C’est ce que nous voyons dans la Mishna de
‘Haguiga (daf 16a) où l’on nous énumère le Nassi et le Av Beit Din de plusieurs générations consécutives qui étaient en désaccord sur ce point précis (la Smikha à Yom Tov), du coup, le Av Beit Din s’opposait au Psak et on remettait ça, les discussions sur ce point ont perduré et on n’a jamais tranché de manière définitive.

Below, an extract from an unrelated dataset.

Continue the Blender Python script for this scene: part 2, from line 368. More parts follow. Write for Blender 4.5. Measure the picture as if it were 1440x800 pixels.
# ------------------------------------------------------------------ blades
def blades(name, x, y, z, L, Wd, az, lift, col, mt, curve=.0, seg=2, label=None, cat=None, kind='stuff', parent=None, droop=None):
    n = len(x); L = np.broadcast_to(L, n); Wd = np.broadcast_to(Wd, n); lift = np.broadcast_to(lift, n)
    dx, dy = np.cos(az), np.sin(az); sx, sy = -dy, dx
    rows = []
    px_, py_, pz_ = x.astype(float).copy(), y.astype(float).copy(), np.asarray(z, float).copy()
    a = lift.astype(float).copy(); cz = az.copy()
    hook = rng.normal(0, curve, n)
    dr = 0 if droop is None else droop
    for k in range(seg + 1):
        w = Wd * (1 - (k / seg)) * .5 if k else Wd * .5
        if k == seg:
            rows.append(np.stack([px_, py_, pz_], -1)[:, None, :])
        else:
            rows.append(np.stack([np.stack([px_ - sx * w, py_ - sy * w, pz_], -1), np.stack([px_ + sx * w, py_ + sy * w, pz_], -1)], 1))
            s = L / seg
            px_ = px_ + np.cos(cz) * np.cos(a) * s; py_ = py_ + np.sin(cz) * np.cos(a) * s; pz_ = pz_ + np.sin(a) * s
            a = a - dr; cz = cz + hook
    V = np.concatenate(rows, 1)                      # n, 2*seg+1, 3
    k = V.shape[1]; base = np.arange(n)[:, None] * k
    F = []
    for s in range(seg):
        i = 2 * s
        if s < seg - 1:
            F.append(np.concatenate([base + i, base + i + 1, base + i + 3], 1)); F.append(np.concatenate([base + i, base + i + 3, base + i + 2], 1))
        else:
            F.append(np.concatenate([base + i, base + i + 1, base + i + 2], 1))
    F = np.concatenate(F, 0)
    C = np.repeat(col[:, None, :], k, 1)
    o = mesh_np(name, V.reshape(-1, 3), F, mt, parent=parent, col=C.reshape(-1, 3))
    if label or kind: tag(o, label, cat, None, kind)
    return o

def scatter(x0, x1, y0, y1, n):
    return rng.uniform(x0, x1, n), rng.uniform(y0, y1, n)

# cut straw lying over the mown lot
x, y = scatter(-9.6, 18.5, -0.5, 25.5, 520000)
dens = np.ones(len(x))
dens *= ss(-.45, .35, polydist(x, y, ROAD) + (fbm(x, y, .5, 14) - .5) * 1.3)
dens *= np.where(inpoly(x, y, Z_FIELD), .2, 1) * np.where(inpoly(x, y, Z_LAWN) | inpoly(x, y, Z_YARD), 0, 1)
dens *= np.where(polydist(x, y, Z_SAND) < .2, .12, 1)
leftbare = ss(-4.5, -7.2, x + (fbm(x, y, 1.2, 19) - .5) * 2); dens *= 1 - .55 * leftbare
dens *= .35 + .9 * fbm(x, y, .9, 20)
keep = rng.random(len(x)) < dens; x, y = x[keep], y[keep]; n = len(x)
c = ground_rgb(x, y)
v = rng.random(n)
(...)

On pourrait imaginer qu’il y ait aussi de cela concernant les autres Ma’hlokot qui ont suivi, du moins pour certaines d’entre elles, que le Av Beit Din aurait été en désaccord avec la majorité et aurait annulé le Psak, il fallait donc reprendre les discussions, ce qui fait qu’il n’y a pas eu une Halakha tranchée tout de suite, et certaines Ma’hlokot ont pu ainsi subsister, jusqu’au démantèlement du Sanhédrin…
Ceci étant dit, il faut aussi souligner que la grande majorité des désaccords mentionnés dans le Talmud, la Mishna et la Brayta, sont postérieurs à la suppression de la Lishkat Hagazit.
Les Tanaïm qui sont en ma’hloket sont généralement ceux des générations tardives comme Rabbi Yehoshoua, R. Gamliel, R. Eliezer, R. Akiva, R. Tarfon, voire encore plus tardifs comme R. Méir, R. Shimon, R. Yehouda, R. Yossi, etc.
Hélas je ne peux me relire maintenant, j'ai pourtant l'impression que ça serait bénéfique.